On Wednesday, as hope seemed to evaporate, the Russian government suddenly announced that the crew had enough oxygen to last until Aug. 25 and that the lack of tapping on the hull likely meant that the crew was conserving energy. None of these games with the media have impressed the families of the sailors.
Then there is the problem of rescue equipment. During the Cold War, the Soviet Union developed a series of mini-submarines and other submersibles that would have been much more capable of conducting a rescue operation than the old-fashioned rescue bell that the Russians have tried to lower from a surface ship. Given the rough seas and the weather, this operation has proved extremely difficult. The mini-submarines, though, are not available because they have been mothballed due to a lack of funding.
One-third of the Kursk’s crew are reported to be new recruits from the city of Kursk. In the new Russian financial environment, the navy has accepted city sponsorship of vessels in order to guarantee food supplies and even needed equipment, which are funded by local governments eager to keep their young men out of Chechnya and in reasonable livable conditions during their required military service. This is not the way to fund a modern nuclear navy.
In terms of nuclear threats, fortunately, there is no information to suggest that the Russians had nuclear weapons aboard. The Kursk was commissioned in 1995, four years after Russia and the United States agreed (under the George Bush administration) to remove all short-range nuclear weapons from naval vessels. Also, given that this submarine’s mission is to defend against NATO aircraft carriers and other surface ships with cruise missiles and torpedoes, it does not need nuclear weapons to do its job.

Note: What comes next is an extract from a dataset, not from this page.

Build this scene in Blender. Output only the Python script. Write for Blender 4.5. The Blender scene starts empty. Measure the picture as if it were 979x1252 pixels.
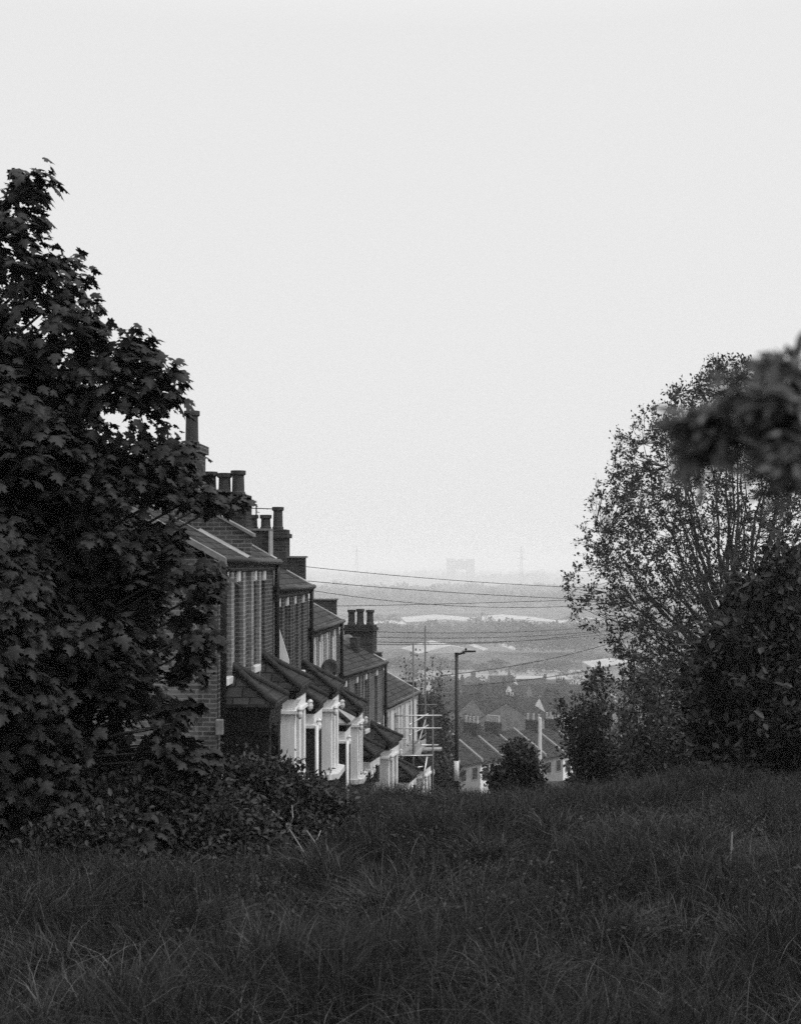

In terms of the reactor, there is no evidence yet of any release of radioactivity, thanks to the rapid (and possibly automatic) shutdown of the reactor soon after the explosion that caused it to take on water and sink. But the crew is now cut off from both electricity and the oxygen generation equipment that normally operates on the vessel.
Problems in the nuclear sector are rampant in the Russian navy. With 179 nuclear submarines decommissioned, less than half of them have been defueled. This means that almost 100 nuclear submarines are docked in various Russian harbors with only skeleton crews and still functioning nuclear reactors. Given the slow progress of dismantlement work, which is only moving forward with ballistic-missile-carrying submarines because of the U.S. assistance, the threat of a power outage at these facilities and the shutdown of safety systems is a constant concern.
Yet perhaps the most serious problem in the Russian navy is personnel. Conscripts are poorly trained and abysmally paid. This may explain the case in Kamchatka earlier this year, when two sailors broke into a decommissioned nuclear submarine to steal materials for sale. They entered the reactor compartment and tried to raise the reactor control rods, which could have caused a serious nuclear incident. It was only chance that an engineer had come aboard to weld down the lever the day before. The sailors did manage to remove a number of shiny golden plates used to calibrate radiation control equipment; investigators found these radioactive metals under their mattresses.
What the Kursk incident and the other problems highlight is that Russia no longer can maintain a major nuclear fleet. Its recent appeal to Britain and other NATO members for assistance in saving its own sailors who lie only 350 feet down, right off the Russian coast, is a humiliating admission of this fact.
If the lives of the Kursk crew are to have some greater meaning, they will promote a thorough reevaluation by the Vladimir V. Putin administration of the Russian nuclear fleet, leading to more sensible measures for significant downsizing and refocusing attention on safety. The ultimate irony is that the very navies that Russia was seeking to impress are the ones that are coming to save its sailors.